→ Task goal:
Each record below must be returned exactly as shown.

START Task inputs

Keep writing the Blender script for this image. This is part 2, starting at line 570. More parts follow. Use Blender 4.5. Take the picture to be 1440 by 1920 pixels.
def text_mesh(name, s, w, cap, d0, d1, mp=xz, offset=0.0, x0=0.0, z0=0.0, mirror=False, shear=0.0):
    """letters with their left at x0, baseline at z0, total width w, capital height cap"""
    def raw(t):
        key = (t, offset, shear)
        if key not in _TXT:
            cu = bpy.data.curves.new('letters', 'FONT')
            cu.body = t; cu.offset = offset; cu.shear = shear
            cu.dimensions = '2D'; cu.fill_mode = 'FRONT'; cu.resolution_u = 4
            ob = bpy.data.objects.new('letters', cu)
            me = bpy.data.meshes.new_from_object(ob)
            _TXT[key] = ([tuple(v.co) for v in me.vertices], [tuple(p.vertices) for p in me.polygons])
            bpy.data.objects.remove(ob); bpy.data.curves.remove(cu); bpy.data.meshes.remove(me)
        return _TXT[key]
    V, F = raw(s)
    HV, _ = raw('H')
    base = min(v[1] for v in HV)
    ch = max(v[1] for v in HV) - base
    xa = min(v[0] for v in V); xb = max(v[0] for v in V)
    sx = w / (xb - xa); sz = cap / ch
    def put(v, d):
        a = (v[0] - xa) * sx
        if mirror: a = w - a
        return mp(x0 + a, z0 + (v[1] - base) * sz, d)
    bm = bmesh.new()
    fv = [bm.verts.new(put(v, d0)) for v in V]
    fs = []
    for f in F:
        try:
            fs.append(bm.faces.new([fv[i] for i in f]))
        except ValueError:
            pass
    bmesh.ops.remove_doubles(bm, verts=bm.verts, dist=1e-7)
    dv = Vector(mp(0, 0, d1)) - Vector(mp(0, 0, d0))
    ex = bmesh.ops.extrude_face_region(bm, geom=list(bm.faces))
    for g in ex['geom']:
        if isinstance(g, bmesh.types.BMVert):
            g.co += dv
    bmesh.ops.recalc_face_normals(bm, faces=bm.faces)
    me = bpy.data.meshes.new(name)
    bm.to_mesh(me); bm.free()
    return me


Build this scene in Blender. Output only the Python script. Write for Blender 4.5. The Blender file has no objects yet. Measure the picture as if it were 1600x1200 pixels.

END Task inputs

→ Task result:
Keep writing the Blender script for this image. This is part 2, starting at line 570. More parts follow. Use Blender 4.5. Take the picture to be 1440 by 1920 pixels.
def text_mesh(name, s, w, cap, d0, d1, mp=xz, offset=0.0, x0=0.0, z0=0.0, mirror=False, shear=0.0):
    """letters with their left at x0, baseline at z0, total width w, capital height cap"""
    def raw(t):
        key = (t, offset, shear)
        if key not in _TXT:
            cu = bpy.data.curves.new('letters', 'FONT')
            cu.body = t; cu.offset = offset; cu.shear = shear
            cu.dimensions = '2D'; cu.fill_mode = 'FRONT'; cu.resolution_u = 4
            ob = bpy.data.objects.new('letters', cu)
            me = bpy.data.meshes.new_from_object(ob)
            _TXT[key] = ([tuple(v.co) for v in me.vertices], [tuple(p.vertices) for p in me.polygons])
            bpy.data.objects.remove(ob); bpy.data.curves.remove(cu); bpy.data.meshes.remove(me)
        return _TXT[key]
    V, F = raw(s)
    HV, _ = raw('H')
    base = min(v[1] for v in HV)
    ch = max(v[1] for v in HV) - base
    xa = min(v[0] for v in V); xb = max(v[0] for v in V)
    sx = w / (xb - xa); sz = cap / ch
    def put(v, d):
        a = (v[0] - xa) * sx
        if mirror: a = w - a
        return mp(x0 + a, z0 + (v[1] - base) * sz, d)
    bm = bmesh.new()
    fv = [bm.verts.new(put(v, d0)) for v in V]
    fs = []
    for f in F:
        try:
            fs.append(bm.faces.new([fv[i] for i in f]))
        except ValueError:
            pass
    bmesh.ops.remove_doubles(bm, verts=bm.verts, dist=1e-7)
    dv = Vector(mp(0, 0, d1)) - Vector(mp(0, 0, d0))
    ex = bmesh.ops.extrude_face_region(bm, geom=list(bm.faces))
    for g in ex['geom']:
        if isinstance(g, bmesh.types.BMVert):
            g.co += dv
    bmesh.ops.recalc_face_normals(bm, faces=bm.faces)
    me = bpy.data.meshes.new(name)
    bm.to_mesh(me); bm.free()
    return me


Build this scene in Blender. Output only the Python script. Write for Blender 4.5. The Blender file has no objects yet. Measure the picture as if it were 1600x1200 pixels.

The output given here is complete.